→ Data to process:
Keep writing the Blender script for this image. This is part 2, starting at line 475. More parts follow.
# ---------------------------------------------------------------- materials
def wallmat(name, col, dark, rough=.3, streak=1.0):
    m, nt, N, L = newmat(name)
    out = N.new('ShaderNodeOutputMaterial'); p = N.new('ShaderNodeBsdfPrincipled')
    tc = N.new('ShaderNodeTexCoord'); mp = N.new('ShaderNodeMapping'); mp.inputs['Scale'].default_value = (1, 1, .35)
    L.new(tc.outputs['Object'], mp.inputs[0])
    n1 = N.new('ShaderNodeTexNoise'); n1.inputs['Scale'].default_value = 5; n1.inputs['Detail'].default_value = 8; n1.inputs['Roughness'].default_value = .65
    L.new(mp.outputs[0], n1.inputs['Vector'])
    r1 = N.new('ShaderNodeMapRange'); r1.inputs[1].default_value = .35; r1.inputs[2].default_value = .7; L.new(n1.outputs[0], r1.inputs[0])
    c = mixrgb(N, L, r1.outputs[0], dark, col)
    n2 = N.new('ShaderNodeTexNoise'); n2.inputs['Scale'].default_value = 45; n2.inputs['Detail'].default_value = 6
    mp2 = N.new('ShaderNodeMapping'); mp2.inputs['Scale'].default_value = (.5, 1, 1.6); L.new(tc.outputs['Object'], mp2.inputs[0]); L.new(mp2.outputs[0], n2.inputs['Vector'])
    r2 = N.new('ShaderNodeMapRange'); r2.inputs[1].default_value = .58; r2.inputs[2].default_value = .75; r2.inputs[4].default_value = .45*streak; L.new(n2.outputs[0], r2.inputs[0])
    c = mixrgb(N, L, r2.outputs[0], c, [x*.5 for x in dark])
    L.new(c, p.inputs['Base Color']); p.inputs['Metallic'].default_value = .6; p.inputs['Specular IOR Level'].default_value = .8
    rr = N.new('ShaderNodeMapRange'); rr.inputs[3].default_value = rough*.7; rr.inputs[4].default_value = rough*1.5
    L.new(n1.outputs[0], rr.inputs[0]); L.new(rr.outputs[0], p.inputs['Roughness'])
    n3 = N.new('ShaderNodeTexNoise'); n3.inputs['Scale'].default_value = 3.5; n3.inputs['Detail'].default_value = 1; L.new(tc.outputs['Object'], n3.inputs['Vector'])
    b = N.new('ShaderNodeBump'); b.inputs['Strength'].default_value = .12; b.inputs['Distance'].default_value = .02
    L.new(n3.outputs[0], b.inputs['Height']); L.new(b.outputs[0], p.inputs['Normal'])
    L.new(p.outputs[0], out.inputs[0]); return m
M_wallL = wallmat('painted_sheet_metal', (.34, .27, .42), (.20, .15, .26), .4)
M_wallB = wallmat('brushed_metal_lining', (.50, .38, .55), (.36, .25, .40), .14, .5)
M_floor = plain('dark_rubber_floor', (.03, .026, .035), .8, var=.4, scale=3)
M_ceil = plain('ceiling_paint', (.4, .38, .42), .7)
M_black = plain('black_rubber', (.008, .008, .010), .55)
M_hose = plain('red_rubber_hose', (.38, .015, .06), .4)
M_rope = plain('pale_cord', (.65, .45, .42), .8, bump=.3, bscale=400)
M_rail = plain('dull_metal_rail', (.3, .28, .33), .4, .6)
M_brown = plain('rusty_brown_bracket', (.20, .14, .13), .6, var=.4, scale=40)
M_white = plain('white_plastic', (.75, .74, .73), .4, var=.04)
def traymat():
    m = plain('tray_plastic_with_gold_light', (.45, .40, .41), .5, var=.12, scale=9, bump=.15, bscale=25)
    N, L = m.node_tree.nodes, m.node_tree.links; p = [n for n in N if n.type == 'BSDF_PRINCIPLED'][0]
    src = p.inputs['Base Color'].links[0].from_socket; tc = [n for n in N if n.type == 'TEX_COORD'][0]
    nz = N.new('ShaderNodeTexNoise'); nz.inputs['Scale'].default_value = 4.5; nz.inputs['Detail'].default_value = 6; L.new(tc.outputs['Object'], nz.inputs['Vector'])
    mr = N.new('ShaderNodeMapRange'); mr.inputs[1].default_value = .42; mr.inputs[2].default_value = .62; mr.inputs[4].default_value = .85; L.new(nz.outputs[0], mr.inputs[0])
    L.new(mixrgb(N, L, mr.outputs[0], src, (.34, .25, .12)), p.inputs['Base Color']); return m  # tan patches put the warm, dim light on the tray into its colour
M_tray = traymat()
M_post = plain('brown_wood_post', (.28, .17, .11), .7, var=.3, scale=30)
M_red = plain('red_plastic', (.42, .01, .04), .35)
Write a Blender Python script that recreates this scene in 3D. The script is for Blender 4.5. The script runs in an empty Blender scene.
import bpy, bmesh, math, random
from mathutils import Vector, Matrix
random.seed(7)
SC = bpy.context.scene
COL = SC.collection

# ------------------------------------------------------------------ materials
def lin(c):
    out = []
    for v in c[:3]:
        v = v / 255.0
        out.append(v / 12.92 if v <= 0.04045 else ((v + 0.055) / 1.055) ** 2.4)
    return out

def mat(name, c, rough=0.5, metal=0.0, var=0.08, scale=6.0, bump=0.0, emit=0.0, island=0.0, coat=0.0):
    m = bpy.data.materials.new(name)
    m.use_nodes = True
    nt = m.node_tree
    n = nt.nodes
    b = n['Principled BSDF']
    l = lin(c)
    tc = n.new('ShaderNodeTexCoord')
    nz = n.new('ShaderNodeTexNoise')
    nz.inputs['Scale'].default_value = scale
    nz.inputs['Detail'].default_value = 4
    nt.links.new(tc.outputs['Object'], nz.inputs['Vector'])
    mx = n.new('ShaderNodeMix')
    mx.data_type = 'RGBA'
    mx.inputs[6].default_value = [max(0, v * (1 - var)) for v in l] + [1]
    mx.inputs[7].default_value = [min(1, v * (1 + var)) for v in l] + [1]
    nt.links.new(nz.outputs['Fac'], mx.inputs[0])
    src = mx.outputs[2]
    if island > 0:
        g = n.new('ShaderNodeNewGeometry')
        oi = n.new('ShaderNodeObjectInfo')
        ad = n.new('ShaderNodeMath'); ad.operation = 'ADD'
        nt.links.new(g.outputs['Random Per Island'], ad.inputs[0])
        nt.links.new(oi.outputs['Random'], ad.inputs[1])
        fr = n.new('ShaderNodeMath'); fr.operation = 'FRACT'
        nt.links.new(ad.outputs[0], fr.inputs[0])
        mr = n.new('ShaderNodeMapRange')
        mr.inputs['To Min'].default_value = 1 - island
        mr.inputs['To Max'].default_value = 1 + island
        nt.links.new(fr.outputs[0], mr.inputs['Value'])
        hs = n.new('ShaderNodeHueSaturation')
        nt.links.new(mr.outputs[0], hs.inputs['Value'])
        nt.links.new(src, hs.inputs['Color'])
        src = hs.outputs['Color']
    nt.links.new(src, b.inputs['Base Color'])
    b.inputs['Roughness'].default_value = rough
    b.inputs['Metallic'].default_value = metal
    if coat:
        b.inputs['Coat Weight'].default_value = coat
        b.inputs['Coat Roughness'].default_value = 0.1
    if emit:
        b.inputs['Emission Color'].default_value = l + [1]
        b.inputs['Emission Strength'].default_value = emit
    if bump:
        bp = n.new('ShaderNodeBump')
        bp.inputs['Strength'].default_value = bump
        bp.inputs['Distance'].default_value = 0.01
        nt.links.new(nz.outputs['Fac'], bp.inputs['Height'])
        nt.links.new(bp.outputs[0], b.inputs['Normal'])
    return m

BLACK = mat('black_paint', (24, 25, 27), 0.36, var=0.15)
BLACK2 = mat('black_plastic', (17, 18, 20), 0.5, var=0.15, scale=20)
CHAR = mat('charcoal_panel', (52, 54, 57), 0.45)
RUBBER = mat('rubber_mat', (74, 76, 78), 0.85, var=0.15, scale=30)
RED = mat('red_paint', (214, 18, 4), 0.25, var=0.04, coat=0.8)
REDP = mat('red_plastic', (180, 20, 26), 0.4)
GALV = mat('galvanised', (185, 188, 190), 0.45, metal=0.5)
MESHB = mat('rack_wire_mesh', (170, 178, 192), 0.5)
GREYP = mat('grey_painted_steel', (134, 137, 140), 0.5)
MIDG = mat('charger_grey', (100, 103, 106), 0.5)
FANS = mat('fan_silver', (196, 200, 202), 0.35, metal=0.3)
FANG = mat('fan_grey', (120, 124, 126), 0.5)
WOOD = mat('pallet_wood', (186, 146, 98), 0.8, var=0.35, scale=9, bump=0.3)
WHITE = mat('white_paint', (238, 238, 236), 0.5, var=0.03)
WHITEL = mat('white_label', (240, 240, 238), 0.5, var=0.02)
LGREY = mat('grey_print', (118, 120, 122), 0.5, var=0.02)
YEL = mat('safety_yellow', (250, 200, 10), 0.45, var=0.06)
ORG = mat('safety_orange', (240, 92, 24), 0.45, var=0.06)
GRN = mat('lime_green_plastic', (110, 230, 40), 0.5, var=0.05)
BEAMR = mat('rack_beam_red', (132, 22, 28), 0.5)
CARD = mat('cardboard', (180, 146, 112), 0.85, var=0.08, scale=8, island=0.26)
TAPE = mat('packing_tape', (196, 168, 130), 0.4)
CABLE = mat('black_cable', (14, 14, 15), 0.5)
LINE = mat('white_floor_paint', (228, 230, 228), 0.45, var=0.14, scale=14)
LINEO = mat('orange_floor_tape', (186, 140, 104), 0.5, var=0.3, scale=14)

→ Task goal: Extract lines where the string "Blender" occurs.

→ Full solution:
Keep writing the Blender script for this image. This is part 2, starting at line 475. More parts follow.
Write a Blender Python script that recreates this scene in 3D. The script is for Blender 4.5. The script runs in an empty Blender scene.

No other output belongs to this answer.